WHAT YOU NEED TO DO: Below are records; count the lines in them that hold "Blender" and give only the count.

MATERIALS PROVIDED:

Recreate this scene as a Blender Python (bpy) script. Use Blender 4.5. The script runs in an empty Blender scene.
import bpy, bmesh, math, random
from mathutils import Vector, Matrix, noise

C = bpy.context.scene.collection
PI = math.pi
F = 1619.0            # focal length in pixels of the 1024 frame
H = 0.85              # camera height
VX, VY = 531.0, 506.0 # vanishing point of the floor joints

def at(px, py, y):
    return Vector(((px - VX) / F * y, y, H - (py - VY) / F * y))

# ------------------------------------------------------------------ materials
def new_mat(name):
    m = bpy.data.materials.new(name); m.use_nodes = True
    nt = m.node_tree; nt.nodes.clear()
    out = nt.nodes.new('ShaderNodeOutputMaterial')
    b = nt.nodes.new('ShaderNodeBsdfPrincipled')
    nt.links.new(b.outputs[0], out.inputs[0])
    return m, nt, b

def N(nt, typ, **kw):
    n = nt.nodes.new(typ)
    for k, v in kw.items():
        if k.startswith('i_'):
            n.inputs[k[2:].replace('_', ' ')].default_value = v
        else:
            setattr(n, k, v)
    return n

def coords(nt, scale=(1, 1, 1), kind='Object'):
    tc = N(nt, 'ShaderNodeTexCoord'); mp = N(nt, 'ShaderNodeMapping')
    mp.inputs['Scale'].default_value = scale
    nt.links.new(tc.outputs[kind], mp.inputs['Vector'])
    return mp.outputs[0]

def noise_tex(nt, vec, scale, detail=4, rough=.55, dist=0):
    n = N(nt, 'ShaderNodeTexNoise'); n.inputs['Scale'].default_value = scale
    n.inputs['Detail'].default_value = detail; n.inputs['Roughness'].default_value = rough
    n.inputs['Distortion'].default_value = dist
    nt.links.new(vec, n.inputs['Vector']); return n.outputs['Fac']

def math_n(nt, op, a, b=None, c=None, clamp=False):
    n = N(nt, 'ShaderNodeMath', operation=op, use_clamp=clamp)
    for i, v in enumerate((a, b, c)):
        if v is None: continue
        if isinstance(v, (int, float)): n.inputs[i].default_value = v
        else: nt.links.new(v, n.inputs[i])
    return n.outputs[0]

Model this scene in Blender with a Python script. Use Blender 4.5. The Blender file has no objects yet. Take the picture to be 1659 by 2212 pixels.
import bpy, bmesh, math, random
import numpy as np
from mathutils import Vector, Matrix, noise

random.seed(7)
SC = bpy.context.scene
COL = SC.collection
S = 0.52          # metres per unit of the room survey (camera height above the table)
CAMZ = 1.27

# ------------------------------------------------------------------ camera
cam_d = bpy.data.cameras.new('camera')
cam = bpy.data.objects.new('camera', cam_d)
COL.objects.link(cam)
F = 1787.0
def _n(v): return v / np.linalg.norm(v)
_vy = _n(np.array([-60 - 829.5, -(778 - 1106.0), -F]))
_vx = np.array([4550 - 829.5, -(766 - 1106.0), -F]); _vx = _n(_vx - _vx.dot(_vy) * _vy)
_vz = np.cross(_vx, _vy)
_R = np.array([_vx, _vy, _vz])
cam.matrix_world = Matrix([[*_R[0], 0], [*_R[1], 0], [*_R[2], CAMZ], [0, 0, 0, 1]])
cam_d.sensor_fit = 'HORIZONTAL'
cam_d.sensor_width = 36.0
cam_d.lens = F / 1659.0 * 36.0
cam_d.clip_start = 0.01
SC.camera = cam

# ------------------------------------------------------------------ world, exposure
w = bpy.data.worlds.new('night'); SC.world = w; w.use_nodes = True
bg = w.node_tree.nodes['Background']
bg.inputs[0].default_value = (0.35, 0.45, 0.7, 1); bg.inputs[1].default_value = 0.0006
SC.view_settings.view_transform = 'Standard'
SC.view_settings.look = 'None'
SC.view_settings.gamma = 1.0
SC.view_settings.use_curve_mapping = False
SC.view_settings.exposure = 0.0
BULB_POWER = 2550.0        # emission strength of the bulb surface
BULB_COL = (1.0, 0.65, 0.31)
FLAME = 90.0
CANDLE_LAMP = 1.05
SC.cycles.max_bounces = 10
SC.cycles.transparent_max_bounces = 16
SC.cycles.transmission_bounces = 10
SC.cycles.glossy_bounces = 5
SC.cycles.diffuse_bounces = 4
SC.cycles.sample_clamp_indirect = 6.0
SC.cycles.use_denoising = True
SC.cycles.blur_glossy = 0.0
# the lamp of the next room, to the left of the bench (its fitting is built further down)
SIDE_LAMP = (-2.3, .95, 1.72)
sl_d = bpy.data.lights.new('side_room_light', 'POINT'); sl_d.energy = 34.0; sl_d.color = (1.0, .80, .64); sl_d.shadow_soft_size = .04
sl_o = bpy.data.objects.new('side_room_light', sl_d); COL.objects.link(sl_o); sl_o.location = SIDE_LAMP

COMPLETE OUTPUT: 2